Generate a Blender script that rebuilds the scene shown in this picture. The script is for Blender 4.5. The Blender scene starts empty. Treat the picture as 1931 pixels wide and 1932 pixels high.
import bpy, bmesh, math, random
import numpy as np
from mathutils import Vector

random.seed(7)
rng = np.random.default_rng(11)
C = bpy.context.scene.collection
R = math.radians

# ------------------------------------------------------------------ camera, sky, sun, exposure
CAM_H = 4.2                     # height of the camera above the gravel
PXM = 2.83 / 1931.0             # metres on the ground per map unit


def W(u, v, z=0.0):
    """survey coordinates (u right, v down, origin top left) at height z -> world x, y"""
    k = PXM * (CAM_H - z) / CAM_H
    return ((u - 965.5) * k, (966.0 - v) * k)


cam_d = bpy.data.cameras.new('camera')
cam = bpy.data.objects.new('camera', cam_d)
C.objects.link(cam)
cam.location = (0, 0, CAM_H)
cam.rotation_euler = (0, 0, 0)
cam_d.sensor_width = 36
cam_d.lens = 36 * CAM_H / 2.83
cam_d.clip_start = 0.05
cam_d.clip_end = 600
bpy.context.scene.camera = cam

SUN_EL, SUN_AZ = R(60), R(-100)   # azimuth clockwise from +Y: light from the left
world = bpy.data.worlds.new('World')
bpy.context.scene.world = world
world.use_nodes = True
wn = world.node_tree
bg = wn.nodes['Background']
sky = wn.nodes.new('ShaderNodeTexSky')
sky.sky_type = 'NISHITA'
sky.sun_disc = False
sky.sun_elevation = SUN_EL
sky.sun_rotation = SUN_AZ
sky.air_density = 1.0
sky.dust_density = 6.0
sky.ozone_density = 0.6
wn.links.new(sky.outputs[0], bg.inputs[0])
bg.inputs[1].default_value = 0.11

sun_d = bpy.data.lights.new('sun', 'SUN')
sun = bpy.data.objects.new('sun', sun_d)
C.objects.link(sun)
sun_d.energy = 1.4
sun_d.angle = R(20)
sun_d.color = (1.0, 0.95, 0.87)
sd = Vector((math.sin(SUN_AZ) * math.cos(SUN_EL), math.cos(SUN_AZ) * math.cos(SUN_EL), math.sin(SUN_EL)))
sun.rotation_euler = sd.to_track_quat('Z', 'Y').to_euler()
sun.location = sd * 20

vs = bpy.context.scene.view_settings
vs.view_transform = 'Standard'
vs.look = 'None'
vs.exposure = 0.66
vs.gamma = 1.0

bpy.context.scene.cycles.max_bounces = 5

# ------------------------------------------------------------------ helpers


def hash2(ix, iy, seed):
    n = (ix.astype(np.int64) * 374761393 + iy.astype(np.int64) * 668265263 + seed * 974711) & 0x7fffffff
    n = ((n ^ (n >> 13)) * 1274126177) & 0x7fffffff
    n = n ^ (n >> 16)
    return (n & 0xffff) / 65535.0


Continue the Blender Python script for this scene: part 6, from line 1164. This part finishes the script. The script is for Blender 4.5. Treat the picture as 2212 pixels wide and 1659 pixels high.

::::::::::

■ Problem details
Repeat all the records. Match each line exactly.

■ Correct response
Generate a Blender script that rebuilds the scene shown in this picture. The script is for Blender 4.5. The Blender scene starts empty. Treat the picture as 1931 pixels wide and 1932 pixels high.
import bpy, bmesh, math, random
import numpy as np
from mathutils import Vector

random.seed(7)
rng = np.random.default_rng(11)
C = bpy.context.scene.collection
R = math.radians

# ------------------------------------------------------------------ camera, sky, sun, exposure
CAM_H = 4.2                     # height of the camera above the gravel
PXM = 2.83 / 1931.0             # metres on the ground per map unit


def W(u, v, z=0.0):
    """survey coordinates (u right, v down, origin top left) at height z -> world x, y"""
    k = PXM * (CAM_H - z) / CAM_H
    return ((u - 965.5) * k, (966.0 - v) * k)


cam_d = bpy.data.cameras.new('camera')
cam = bpy.data.objects.new('camera', cam_d)
C.objects.link(cam)
cam.location = (0, 0, CAM_H)
cam.rotation_euler = (0, 0, 0)
cam_d.sensor_width = 36
cam_d.lens = 36 * CAM_H / 2.83
cam_d.clip_start = 0.05
cam_d.clip_end = 600
bpy.context.scene.camera = cam

SUN_EL, SUN_AZ = R(60), R(-100)   # azimuth clockwise from +Y: light from the left
world = bpy.data.worlds.new('World')
bpy.context.scene.world = world
world.use_nodes = True
wn = world.node_tree
bg = wn.nodes['Background']
sky = wn.nodes.new('ShaderNodeTexSky')
sky.sky_type = 'NISHITA'
sky.sun_disc = False
sky.sun_elevation = SUN_EL
sky.sun_rotation = SUN_AZ
sky.air_density = 1.0
sky.dust_density = 6.0
sky.ozone_density = 0.6
wn.links.new(sky.outputs[0], bg.inputs[0])
bg.inputs[1].default_value = 0.11

sun_d = bpy.data.lights.new('sun', 'SUN')
sun = bpy.data.objects.new('sun', sun_d)
C.objects.link(sun)
sun_d.energy = 1.4
sun_d.angle = R(20)
sun_d.color = (1.0, 0.95, 0.87)
sd = Vector((math.sin(SUN_AZ) * math.cos(SUN_EL), math.cos(SUN_AZ) * math.cos(SUN_EL), math.sin(SUN_EL)))
sun.rotation_euler = sd.to_track_quat('Z', 'Y').to_euler()
sun.location = sd * 20

vs = bpy.context.scene.view_settings
vs.view_transform = 'Standard'
vs.look = 'None'
vs.exposure = 0.66
vs.gamma = 1.0

bpy.context.scene.cycles.max_bounces = 5

# ------------------------------------------------------------------ helpers


def hash2(ix, iy, seed):
    n = (ix.astype(np.int64) * 374761393 + iy.astype(np.int64) * 668265263 + seed * 974711) & 0x7fffffff
    n = ((n ^ (n >> 13)) * 1274126177) & 0x7fffffff
    n = n ^ (n >> 16)
    return (n & 0xffff) / 65535.0


Continue the Blender Python script for this scene: part 6, from line 1164. This part finishes the script. The script is for Blender 4.5. Treat the picture as 2212 pixels wide and 1659 pixels high.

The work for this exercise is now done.